About the Give Teachers A Break: Cutting Red Tape to Unleash the Potential of America’s Great Teachers, Deshpande said, “It seems like every year, the headlines about America’s schools get worse and worse—students not being able to read, or do math, or even just behave themselves, while ideology encroaches more and more on actual learning. Far too often, this abysmal state of affairs is blamed on teachers: it’s teachers who aren’t teaching reading or math, it’s teachers who aren’t controlling their classrooms, it’s teachers who are shoving ideology into students’ heads. But the truth is, while there are some bad apples out there, the majority of teachers are in it for the kids. In far too many cases, teachers are as victimized by the bureaucracy and government red tape as their students are, and have little control over their classrooms. It’s time to change that. This report exposes the red tape and bureaucracy getting in the way of teachers and proposes tearing those down to empower America’s best teachers to do what they do best: teach.”
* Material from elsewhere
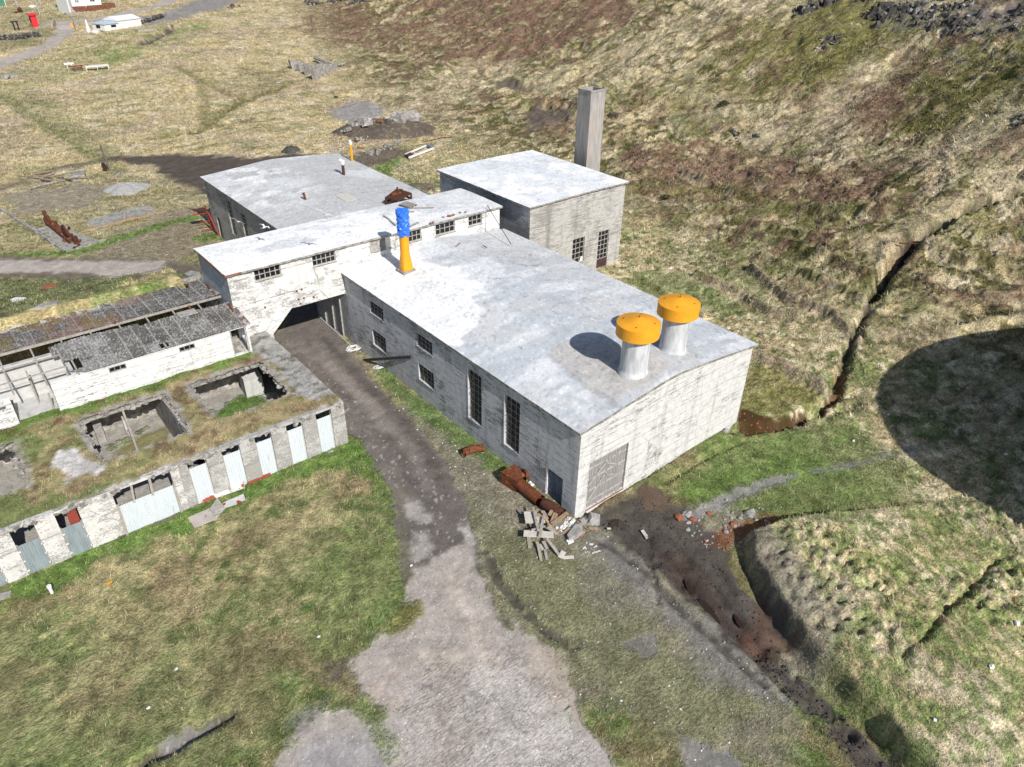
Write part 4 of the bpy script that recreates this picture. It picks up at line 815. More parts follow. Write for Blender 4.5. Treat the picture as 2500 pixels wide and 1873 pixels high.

Beanie Geoghegan, a former teacher, fellow emeritus at Independent Women, and co-founder of Freedom in Education, said, “The issues I faced as a new teacher two decades ago pale in comparison to those faced by educators today: with red tape and bureaucracy, teaching has become far more difficult than needed. If we genuinely want to improve education for American children, teachers must have the training, support, authority, and materials necessary to accomplish the monumental task.”